TASK TO CARRY OUT
Would you transcribe the whole listing exactly, minus its pictures?
^^^^
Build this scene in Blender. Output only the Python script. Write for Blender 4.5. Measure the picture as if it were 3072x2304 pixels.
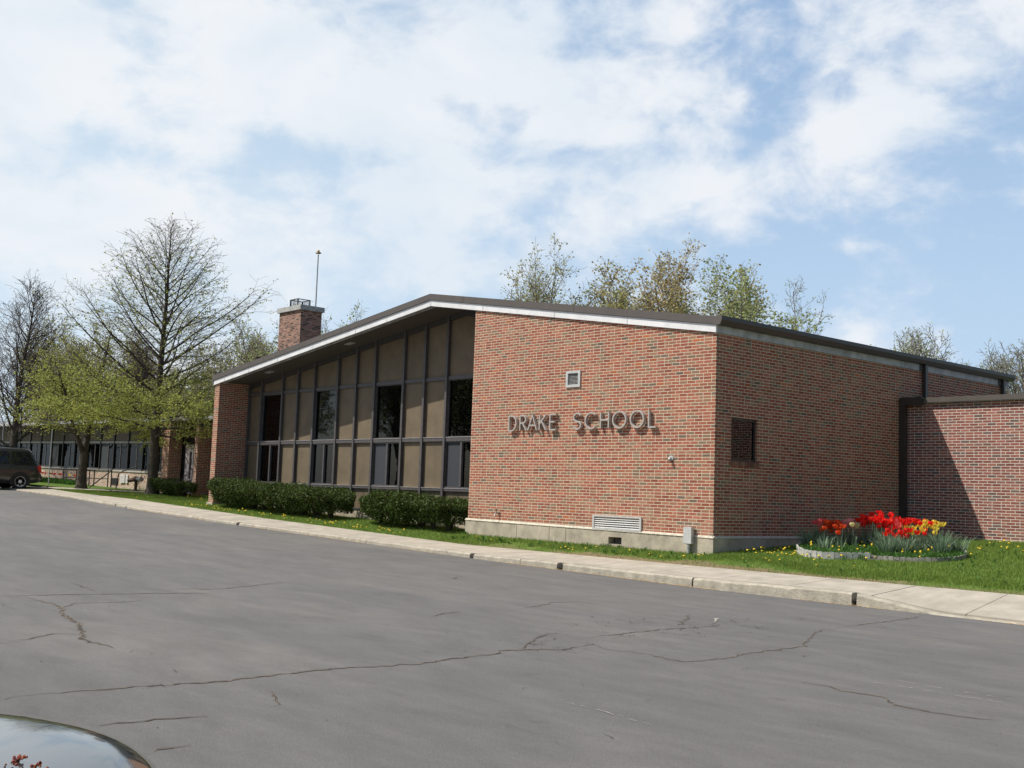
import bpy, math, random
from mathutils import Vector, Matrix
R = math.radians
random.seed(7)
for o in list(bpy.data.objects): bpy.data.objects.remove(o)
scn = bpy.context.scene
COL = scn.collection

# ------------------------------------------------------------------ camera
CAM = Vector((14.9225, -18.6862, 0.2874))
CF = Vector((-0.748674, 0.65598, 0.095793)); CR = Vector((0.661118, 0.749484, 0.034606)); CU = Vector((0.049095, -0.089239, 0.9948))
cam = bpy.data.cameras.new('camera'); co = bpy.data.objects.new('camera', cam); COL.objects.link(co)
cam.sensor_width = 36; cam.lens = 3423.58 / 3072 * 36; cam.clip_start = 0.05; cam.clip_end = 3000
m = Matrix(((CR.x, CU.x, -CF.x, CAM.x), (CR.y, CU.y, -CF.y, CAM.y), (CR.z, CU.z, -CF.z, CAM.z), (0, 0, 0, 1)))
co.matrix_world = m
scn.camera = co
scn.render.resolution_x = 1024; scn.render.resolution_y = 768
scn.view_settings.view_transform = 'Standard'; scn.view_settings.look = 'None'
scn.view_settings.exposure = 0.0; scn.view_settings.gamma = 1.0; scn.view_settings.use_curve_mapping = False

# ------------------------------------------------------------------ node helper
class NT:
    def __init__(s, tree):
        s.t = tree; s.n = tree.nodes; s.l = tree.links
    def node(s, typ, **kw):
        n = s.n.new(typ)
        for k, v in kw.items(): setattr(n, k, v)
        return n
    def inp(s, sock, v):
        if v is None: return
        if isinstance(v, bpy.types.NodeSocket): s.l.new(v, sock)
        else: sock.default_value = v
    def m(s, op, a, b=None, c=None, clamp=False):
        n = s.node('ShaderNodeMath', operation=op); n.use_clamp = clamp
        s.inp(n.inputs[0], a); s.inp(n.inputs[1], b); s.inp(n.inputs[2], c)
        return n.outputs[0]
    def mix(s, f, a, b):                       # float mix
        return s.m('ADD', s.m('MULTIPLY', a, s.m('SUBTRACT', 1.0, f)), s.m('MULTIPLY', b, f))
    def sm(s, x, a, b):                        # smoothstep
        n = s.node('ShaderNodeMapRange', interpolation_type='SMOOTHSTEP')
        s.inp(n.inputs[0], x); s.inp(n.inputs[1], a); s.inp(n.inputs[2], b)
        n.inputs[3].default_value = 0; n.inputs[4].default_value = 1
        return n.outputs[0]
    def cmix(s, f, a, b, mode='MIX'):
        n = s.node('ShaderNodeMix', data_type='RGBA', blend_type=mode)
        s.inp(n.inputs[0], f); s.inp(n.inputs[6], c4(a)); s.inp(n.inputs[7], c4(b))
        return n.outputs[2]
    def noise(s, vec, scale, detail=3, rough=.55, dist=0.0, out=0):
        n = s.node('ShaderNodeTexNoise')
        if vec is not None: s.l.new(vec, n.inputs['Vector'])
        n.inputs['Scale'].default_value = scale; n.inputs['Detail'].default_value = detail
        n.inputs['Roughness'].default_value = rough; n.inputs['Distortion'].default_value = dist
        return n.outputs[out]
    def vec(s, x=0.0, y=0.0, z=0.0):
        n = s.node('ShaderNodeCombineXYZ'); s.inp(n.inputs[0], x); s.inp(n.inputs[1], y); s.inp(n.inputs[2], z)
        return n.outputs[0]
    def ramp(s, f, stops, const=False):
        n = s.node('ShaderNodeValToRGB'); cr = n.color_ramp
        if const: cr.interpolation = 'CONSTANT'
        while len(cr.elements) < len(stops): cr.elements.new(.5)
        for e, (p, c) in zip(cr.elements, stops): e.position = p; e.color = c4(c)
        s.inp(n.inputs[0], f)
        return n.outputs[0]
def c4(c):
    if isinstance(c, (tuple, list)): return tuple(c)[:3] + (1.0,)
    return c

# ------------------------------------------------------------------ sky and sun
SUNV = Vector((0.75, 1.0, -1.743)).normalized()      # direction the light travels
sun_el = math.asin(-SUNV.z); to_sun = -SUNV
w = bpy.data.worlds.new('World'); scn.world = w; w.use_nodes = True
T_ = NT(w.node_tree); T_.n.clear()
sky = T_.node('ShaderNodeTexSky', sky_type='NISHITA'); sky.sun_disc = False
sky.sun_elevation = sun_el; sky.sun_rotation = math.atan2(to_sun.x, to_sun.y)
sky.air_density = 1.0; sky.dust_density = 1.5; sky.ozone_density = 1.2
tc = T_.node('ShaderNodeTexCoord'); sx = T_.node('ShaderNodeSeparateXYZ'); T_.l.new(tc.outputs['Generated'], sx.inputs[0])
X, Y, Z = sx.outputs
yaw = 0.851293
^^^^
OUTPUT OF THE TASK
Build this scene in Blender. Output only the Python script. Write for Blender 4.5. Measure the picture as if it were 3072x2304 pixels.
import bpy, math, random
from mathutils import Vector, Matrix
R = math.radians
random.seed(7)
for o in list(bpy.data.objects): bpy.data.objects.remove(o)
scn = bpy.context.scene
COL = scn.collection

# ------------------------------------------------------------------ camera
CAM = Vector((14.9225, -18.6862, 0.2874))
CF = Vector((-0.748674, 0.65598, 0.095793)); CR = Vector((0.661118, 0.749484, 0.034606)); CU = Vector((0.049095, -0.089239, 0.9948))
cam = bpy.data.cameras.new('camera'); co = bpy.data.objects.new('camera', cam); COL.objects.link(co)
cam.sensor_width = 36; cam.lens = 3423.58 / 3072 * 36; cam.clip_start = 0.05; cam.clip_end = 3000
m = Matrix(((CR.x, CU.x, -CF.x, CAM.x), (CR.y, CU.y, -CF.y, CAM.y), (CR.z, CU.z, -CF.z, CAM.z), (0, 0, 0, 1)))
co.matrix_world = m
scn.camera = co
scn.render.resolution_x = 1024; scn.render.resolution_y = 768
scn.view_settings.view_transform = 'Standard'; scn.view_settings.look = 'None'
scn.view_settings.exposure = 0.0; scn.view_settings.gamma = 1.0; scn.view_settings.use_curve_mapping = False

# ------------------------------------------------------------------ node helper
class NT:
    def __init__(s, tree):
        s.t = tree; s.n = tree.nodes; s.l = tree.links
    def node(s, typ, **kw):
        n = s.n.new(typ)
        for k, v in kw.items(): setattr(n, k, v)
        return n
    def inp(s, sock, v):
        if v is None: return
        if isinstance(v, bpy.types.NodeSocket): s.l.new(v, sock)
        else: sock.default_value = v
    def m(s, op, a, b=None, c=None, clamp=False):
        n = s.node('ShaderNodeMath', operation=op); n.use_clamp = clamp
        s.inp(n.inputs[0], a); s.inp(n.inputs[1], b); s.inp(n.inputs[2], c)
        return n.outputs[0]
    def mix(s, f, a, b):                       # float mix
        return s.m('ADD', s.m('MULTIPLY', a, s.m('SUBTRACT', 1.0, f)), s.m('MULTIPLY', b, f))
    def sm(s, x, a, b):                        # smoothstep
        n = s.node('ShaderNodeMapRange', interpolation_type='SMOOTHSTEP')
        s.inp(n.inputs[0], x); s.inp(n.inputs[1], a); s.inp(n.inputs[2], b)
        n.inputs[3].default_value = 0; n.inputs[4].default_value = 1
        return n.outputs[0]
    def cmix(s, f, a, b, mode='MIX'):
        n = s.node('ShaderNodeMix', data_type='RGBA', blend_type=mode)
        s.inp(n.inputs[0], f); s.inp(n.inputs[6], c4(a)); s.inp(n.inputs[7], c4(b))
        return n.outputs[2]
    def noise(s, vec, scale, detail=3, rough=.55, dist=0.0, out=0):
        n = s.node('ShaderNodeTexNoise')
        if vec is not None: s.l.new(vec, n.inputs['Vector'])
        n.inputs['Scale'].default_value = scale; n.inputs['Detail'].default_value = detail
        n.inputs['Roughness'].default_value = rough; n.inputs['Distortion'].default_value = dist
        return n.outputs[out]
    def vec(s, x=0.0, y=0.0, z=0.0):
        n = s.node('ShaderNodeCombineXYZ'); s.inp(n.inputs[0], x); s.inp(n.inputs[1], y); s.inp(n.inputs[2], z)
        return n.outputs[0]
    def ramp(s, f, stops, const=False):
        n = s.node('ShaderNodeValToRGB'); cr = n.color_ramp
        if const: cr.interpolation = 'CONSTANT'
        while len(cr.elements) < len(stops): cr.elements.new(.5)
        for e, (p, c) in zip(cr.elements, stops): e.position = p; e.color = c4(c)
        s.inp(n.inputs[0], f)
        return n.outputs[0]
def c4(c):
    if isinstance(c, (tuple, list)): return tuple(c)[:3] + (1.0,)
    return c

# ------------------------------------------------------------------ sky and sun
SUNV = Vector((0.75, 1.0, -1.743)).normalized()      # direction the light travels
sun_el = math.asin(-SUNV.z); to_sun = -SUNV
w = bpy.data.worlds.new('World'); scn.world = w; w.use_nodes = True
T_ = NT(w.node_tree); T_.n.clear()
sky = T_.node('ShaderNodeTexSky', sky_type='NISHITA'); sky.sun_disc = False
sky.sun_elevation = sun_el; sky.sun_rotation = math.atan2(to_sun.x, to_sun.y)
sky.air_density = 1.0; sky.dust_density = 1.5; sky.ozone_density = 1.2
tc = T_.node('ShaderNodeTexCoord'); sx = T_.node('ShaderNodeSeparateXYZ'); T_.l.new(tc.outputs['Generated'], sx.inputs[0])
X, Y, Z = sx.outputs
yaw = 0.851293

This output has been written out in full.